こなしを伸して葉の形につくったもので餡を包み込みました。いかにも新緑のみずみずしい季節を思わせるお菓子です。
若葉かおるこの時期、山や林で葉っぱが丸まった「落し文」を見かけます。オトシブミという昆虫がつくった揺籃(ようらん)です。葉の中には虫の卵が産み付けられています。形が巻紙を巻いた文(手紙)に似ているというので、「落し文」と呼ばれます。
その姿からついた菓銘といわれますが、時鳥がくわえて飛びながら落としたと考えて落し文とする説もあります。
寒天を煮溶かし、砂糖を加え、煮詰めたものを錦玉(きんぎょく)と呼びます。この錦玉をさいの目に刻んで、きんとんのそぼろに代えて三彩の餡玉につけたものです。
鮮やかな餡の色彩に、錦玉によって陰影が加わり、紫陽花独特の四角い花弁の表情が表現されます。
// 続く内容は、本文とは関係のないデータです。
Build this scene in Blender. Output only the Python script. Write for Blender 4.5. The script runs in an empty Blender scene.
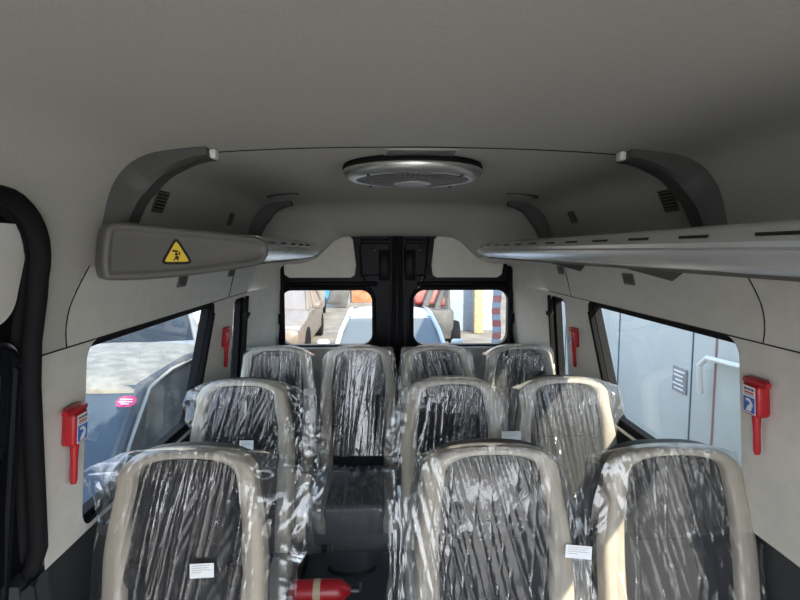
import bpy, bmesh, math, random
from mathutils import Vector, Matrix, noise
from mathutils.geometry import tessellate_polygon
random.seed(7)
PI = math.pi
C = bpy.context.scene.collection
scene = bpy.context.scene

# ------------------------------------------------------------------ camera
CAM = Vector((-0.1, 0.0, 1.70))
cd = bpy.data.cameras.new('camera'); cd.sensor_width = 36; cd.lens = 24.3
cd.clip_start = 0.02; cd.clip_end = 300
cam = bpy.data.objects.new('camera', cd); C.objects.link(cam)
cam.location = CAM
cam.rotation_euler = (math.radians(90 - 5.29), 0, math.radians(-1.91))
scene.camera = cam
Rm = cam.rotation_euler.to_matrix()
def ray(px, py):
    return Rm @ Vector(((px - 400) / 540.0, (300 - py) / 540.0, -1))
def at(px, py, Y):                       # the point of the pixel's ray at distance Y down the van
    d = ray(px, py); return CAM + d * (Y / d.y)

# ------------------------------------------------------------------ materials
def nt(m):
    m.use_nodes = True; return m.node_tree.nodes, m.node_tree.links
def mat(name, col, rough=0.6, metal=0.0, var=0.0, vscale=8.0, bump=0.0, bscale=200.0, spec=0.5, col2=None, stretch=None):
    m = bpy.data.materials.new(name); N, L = nt(m)
    b = N['Principled BSDF']; b.inputs['Base Color'].default_value = (*col, 1)
    b.inputs['Roughness'].default_value = rough; b.inputs['Metallic'].default_value = metal
    b.inputs['Specular IOR Level'].default_value = spec
    tc = N.new('ShaderNodeTexCoord'); src = tc.outputs['Object']
    if stretch:
        mp = N.new('ShaderNodeMapping'); mp.inputs['Scale'].default_value = stretch
        L.new(src, mp.inputs['Vector']); src = mp.outputs['Vector']
    if var or col2:
        n = N.new('ShaderNodeTexNoise'); n.inputs['Scale'].default_value = vscale; n.inputs['Detail'].default_value = 6
        L.new(src, n.inputs['Vector'])
        r = N.new('ShaderNodeValToRGB')
        c2 = col2 if col2 else tuple(min(1, c * (1 + var)) for c in col)
        c1 = col if col2 else tuple(c * (1 - var) for c in col)
        r.color_ramp.elements[0].color = (*c1, 1); r.color_ramp.elements[1].color = (*c2, 1)
        r.color_ramp.elements[0].position = .38; r.color_ramp.elements[1].position = .64
        L.new(n.outputs['Fac'], r.inputs['Fac']); L.new(r.outputs['Color'], b.inputs['Base Color'])
    if bump:
        n2 = N.new('ShaderNodeTexNoise'); n2.inputs['Scale'].default_value = bscale; n2.inputs['Detail'].default_value = 3
        L.new(src, n2.inputs['Vector'])
        bp = N.new('ShaderNodeBump'); bp.inputs['Strength'].default_value = bump; bp.inputs['Distance'].default_value = .004
        L.new(n2.outputs['Fac'], bp.inputs['Height']); L.new(bp.outputs['Normal'], b.inputs['Normal'])
    return m
def schlick(N, L, f0, normal=None):
    lw = N.new('ShaderNodeLayerWeight'); lw.inputs['Blend'].default_value = .5
    if normal is not None: L.new(normal, lw.inputs['Normal'])
    p = N.new('ShaderNodeMath'); p.operation = 'POWER'; p.inputs[1].default_value = 5; L.new(lw.outputs['Facing'], p.inputs[0])
    q = N.new('ShaderNodeMath'); q.operation = 'MULTIPLY_ADD'; q.inputs[1].default_value = 1 - f0; q.inputs[2].default_value = f0; q.use_clamp = True
    L.new(p.outputs[0], q.inputs[0]); return q.outputs[0]
def glass_mat(name, tint, gloss=0.06, haze=0.0, hcol=(.8, .85, .9)):
    m = bpy.data.materials.new(name); N, L = nt(m); N.remove(N['Principled BSDF'])
    out = N['Material Output']; t = N.new('ShaderNodeBsdfTransparent'); t.inputs[0].default_value = (*tint, 1)
    g = N.new('ShaderNodeBsdfGlossy'); g.inputs['Roughness'].default_value = .02
    mx = N.new('ShaderNodeMixShader'); L.new(schlick(N, L, .045), mx.inputs[0]); L.new(t.outputs[0], mx.inputs[1]); L.new(g.outputs[0], mx.inputs[2])
    if haze:
        d = N.new('ShaderNodeBsdfDiffuse'); d.inputs[0].default_value = (*hcol, 1)
        tr = N.new('ShaderNodeBsdfTranslucent'); tr.inputs[0].default_value = (*hcol, 1)
        a = N.new('ShaderNodeAddShader'); L.new(d.outputs[0], a.inputs[0]); L.new(tr.outputs[0], a.inputs[1])
        m2 = N.new('ShaderNodeMixShader'); m2.inputs[0].default_value = haze
        nz = N.new('ShaderNodeTexNoise'); nz.inputs['Scale'].default_value = 6; nz.inputs['Detail'].default_value = 8
        tc = N.new('ShaderNodeTexCoord'); L.new(tc.outputs['Object'], nz.inputs['Vector'])
        mm = N.new('ShaderNodeMath'); mm.operation = 'MULTIPLY'; mm.inputs[1].default_value = haze * 2
        L.new(nz.outputs['Fac'], mm.inputs[0]); L.new(mm.outputs[0], m2.inputs[0])
        L.new(mx.outputs[0], m2.inputs[1]); L.new(d.outputs[0], m2.inputs[2]); L.new(m2.outputs[0], out.inputs[0])
    else:
        L.new(mx.outputs[0], out.inputs[0])
    return m
def film_mat(name, haze=.02, gl=.08):
    m = bpy.data.materials.new(name); N, L = nt(m); N.remove(N['Principled BSDF']); out = N['Material Output']
    t = N.new('ShaderNodeBsdfTransparent'); t.inputs[0].default_value = (.97, .98, .99, 1)
    tc = N.new('ShaderNodeTexCoord'); mp = N.new('ShaderNodeMapping'); mp.inputs['Scale'].default_value = (1, 1, .35)
    L.new(tc.outputs['Object'], mp.inputs['Vector'])
    n = N.new('ShaderNodeTexNoise'); n.inputs['Scale'].default_value = 90; n.inputs['Detail'].default_value = 3; n.inputs['Distortion'].default_value = .8
    L.new(mp.outputs['Vector'], n.inputs['Vector'])
    bp = N.new('ShaderNodeBump'); bp.inputs['Strength'].default_value = .22; bp.inputs['Distance'].default_value = .004
    L.new(n.outputs['Fac'], bp.inputs['Height'])
    g = N.new('ShaderNodeBsdfGlossy'); g.inputs['Roughness'].default_value = .085; g.inputs[0].default_value = (1, 1, 1, 1)
    L.new(bp.outputs['Normal'], g.inputs['Normal'])
    d = N.new('ShaderNodeBsdfDiffuse'); d.inputs[0].default_value = (.9, .92, .95, 1)
    tr = N.new('ShaderNodeBsdfTranslucent'); tr.inputs[0].default_value = (.9, .92, .95, 1)
    dm = N.new('ShaderNodeMixShader'); dm.inputs[0].default_value = .5; L.new(d.outputs[0], dm.inputs[1]); L.new(tr.outputs[0], dm.inputs[2])
    m1 = N.new('ShaderNodeMixShader'); m1.inputs[0].default_value = haze; L.new(t.outputs[0], m1.inputs[1]); L.new(dm.outputs[0], m1.inputs[2])
    m2 = N.new('ShaderNodeMixShader'); L.new(schlick(N, L, gl, bp.outputs['Normal']), m2.inputs[0]); L.new(m1.outputs[0], m2.inputs[1]); L.new(g.outputs[0], m2.inputs[2])
    L.new(m2.outputs[0], out.inputs[0])
    return m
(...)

錦玉にカラメル、黒糖などを加えて茶色に色付けすると琥珀糖(こはくとう)と呼ばれます。錦玉も琥珀も、キラキラした光の様子が水辺の涼しさを思わせ、夏の涼菓に好んで使用されます。
平安時代、貴族が外出の際に利用した牛車(ぎっしゃ)の車輪は木製で、乾燥で割れるのを防ぐため保管時には車から外し鴨川などに漬けていたといわれます。その車輪が川の水に洗われる景物を「片輪車」といい、衣装や工芸品の図柄によく使われてきました。
お菓子でその涼しげな情景を表現してみました。錦玉に蓮根をすりおろし、上に蜜漬けの薄切りをのせて、片輪車に見立てています。
仏事に使う時には「蓮根羹(はすねかん)」と菓銘が変わります。